WHAT YOU ARE ASKED TO DO:
Everything from the line containing "W('spruce', 10, 2, 92, 3.0, (1.56, 1.69, 1.44), 'pale" down to the line containing "W('spruce', 128, 90, 66, 3.8, (1.66, 1.49, 1.24), 'brownish" is to be returned exactly; include both boundary lines and leave out all others.
Begin SUPPLIED ENTRIES
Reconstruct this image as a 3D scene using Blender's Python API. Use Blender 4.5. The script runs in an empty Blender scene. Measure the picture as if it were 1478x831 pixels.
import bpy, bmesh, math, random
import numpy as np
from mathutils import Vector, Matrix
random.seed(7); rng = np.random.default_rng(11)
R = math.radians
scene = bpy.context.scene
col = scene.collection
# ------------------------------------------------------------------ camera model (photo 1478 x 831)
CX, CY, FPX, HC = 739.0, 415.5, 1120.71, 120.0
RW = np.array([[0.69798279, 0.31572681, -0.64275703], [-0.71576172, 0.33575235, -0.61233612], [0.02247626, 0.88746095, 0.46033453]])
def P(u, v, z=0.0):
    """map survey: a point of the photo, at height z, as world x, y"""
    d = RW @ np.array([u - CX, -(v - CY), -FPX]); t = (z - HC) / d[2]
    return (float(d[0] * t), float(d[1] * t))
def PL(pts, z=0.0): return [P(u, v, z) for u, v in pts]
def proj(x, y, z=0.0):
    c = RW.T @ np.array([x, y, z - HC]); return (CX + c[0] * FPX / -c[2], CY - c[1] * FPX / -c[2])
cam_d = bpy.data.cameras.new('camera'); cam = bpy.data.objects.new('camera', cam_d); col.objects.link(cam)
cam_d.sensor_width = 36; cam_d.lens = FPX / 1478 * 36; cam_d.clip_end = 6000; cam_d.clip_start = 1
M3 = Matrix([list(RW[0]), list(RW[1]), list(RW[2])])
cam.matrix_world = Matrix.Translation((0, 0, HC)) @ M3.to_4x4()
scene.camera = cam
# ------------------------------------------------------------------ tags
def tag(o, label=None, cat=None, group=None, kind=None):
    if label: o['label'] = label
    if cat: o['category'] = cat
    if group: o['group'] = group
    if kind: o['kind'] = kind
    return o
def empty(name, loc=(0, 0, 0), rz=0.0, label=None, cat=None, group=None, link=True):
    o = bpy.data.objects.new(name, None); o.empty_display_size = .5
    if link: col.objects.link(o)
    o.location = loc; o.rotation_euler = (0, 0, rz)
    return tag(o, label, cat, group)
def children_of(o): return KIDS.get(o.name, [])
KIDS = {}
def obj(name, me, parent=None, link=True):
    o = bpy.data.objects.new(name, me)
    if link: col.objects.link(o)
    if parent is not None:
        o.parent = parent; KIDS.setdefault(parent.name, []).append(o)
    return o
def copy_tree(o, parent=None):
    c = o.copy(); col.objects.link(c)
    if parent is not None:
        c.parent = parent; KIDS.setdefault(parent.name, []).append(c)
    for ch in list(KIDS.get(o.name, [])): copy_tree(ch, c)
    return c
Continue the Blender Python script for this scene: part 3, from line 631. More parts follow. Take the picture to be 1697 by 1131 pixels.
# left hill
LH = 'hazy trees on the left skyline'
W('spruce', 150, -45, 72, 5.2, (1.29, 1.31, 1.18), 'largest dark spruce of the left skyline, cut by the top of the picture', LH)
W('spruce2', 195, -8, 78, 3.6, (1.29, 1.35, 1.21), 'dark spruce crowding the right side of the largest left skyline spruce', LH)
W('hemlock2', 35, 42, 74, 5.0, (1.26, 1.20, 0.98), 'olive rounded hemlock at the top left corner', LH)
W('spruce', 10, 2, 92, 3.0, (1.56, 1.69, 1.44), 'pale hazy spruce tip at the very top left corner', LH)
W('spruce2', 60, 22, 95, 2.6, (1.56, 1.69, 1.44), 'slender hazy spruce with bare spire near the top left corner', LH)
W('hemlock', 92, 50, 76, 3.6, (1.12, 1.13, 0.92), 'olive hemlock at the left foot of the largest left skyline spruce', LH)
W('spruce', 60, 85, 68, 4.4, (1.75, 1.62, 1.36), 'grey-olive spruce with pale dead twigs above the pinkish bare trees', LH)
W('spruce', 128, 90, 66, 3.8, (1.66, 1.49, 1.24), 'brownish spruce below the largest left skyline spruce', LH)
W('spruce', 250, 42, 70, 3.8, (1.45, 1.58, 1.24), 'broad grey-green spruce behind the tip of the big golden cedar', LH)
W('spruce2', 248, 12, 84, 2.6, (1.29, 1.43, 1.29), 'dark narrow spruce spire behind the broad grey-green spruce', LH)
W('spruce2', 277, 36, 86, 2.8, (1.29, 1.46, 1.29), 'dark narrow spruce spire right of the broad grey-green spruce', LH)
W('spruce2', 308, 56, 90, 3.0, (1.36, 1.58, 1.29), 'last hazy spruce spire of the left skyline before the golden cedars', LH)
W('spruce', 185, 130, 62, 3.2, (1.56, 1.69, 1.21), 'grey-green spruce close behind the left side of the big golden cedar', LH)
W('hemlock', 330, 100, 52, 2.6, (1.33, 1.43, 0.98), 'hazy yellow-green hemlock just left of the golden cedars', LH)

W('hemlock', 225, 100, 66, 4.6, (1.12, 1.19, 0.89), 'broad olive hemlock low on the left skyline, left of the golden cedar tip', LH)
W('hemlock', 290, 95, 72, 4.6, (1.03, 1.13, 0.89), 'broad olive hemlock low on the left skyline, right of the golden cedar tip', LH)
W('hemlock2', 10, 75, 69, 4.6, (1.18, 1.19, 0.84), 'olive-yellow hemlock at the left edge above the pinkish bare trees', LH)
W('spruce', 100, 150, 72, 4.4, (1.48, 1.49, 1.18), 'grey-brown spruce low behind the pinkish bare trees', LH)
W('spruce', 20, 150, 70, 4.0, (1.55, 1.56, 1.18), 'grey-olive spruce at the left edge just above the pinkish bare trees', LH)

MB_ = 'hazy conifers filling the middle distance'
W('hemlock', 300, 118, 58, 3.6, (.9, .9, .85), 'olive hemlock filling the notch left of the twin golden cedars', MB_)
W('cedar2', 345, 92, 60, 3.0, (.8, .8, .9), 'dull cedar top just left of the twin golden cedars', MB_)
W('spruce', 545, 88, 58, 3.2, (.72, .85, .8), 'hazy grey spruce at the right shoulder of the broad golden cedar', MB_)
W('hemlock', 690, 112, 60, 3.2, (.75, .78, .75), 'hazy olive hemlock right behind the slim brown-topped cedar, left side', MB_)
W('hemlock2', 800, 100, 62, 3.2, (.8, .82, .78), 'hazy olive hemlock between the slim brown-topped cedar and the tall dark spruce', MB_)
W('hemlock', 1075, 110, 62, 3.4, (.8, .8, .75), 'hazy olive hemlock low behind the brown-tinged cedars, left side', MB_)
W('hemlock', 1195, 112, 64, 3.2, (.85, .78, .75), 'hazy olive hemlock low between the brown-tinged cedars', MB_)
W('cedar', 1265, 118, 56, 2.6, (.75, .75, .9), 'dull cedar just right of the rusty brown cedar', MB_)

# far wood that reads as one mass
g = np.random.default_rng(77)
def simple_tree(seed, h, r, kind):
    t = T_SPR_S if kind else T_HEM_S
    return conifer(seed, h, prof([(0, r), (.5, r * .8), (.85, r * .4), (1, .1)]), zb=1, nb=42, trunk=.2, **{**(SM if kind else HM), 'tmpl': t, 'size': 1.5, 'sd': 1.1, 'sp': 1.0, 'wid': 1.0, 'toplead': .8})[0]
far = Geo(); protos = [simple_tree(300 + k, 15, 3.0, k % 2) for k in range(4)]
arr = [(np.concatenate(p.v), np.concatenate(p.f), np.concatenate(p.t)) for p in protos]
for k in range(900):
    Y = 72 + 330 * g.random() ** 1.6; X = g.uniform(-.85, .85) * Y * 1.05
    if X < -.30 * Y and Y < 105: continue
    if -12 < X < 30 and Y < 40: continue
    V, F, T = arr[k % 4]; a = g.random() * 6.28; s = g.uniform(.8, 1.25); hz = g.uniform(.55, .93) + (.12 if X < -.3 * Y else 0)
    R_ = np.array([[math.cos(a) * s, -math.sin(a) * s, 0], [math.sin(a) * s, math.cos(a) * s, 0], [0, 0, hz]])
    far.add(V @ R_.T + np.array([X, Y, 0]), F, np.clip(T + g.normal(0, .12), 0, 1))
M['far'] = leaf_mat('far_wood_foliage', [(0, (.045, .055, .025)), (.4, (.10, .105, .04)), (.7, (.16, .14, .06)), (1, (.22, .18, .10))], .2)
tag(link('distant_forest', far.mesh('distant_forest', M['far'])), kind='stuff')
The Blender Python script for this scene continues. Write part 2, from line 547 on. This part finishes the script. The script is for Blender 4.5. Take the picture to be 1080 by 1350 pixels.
End SUPPLIED ENTRIES
FINISHED TASK:
W('spruce', 10, 2, 92, 3.0, (1.56, 1.69, 1.44), 'pale hazy spruce tip at the very top left corner', LH)
W('spruce2', 60, 22, 95, 2.6, (1.56, 1.69, 1.44), 'slender hazy spruce with bare spire near the top left corner', LH)
W('hemlock', 92, 50, 76, 3.6, (1.12, 1.13, 0.92), 'olive hemlock at the left foot of the largest left skyline spruce', LH)
W('spruce', 60, 85, 68, 4.4, (1.75, 1.62, 1.36), 'grey-olive spruce with pale dead twigs above the pinkish bare trees', LH)
W('spruce', 128, 90, 66, 3.8, (1.66, 1.49, 1.24), 'brownish spruce below the largest left skyline spruce', LH)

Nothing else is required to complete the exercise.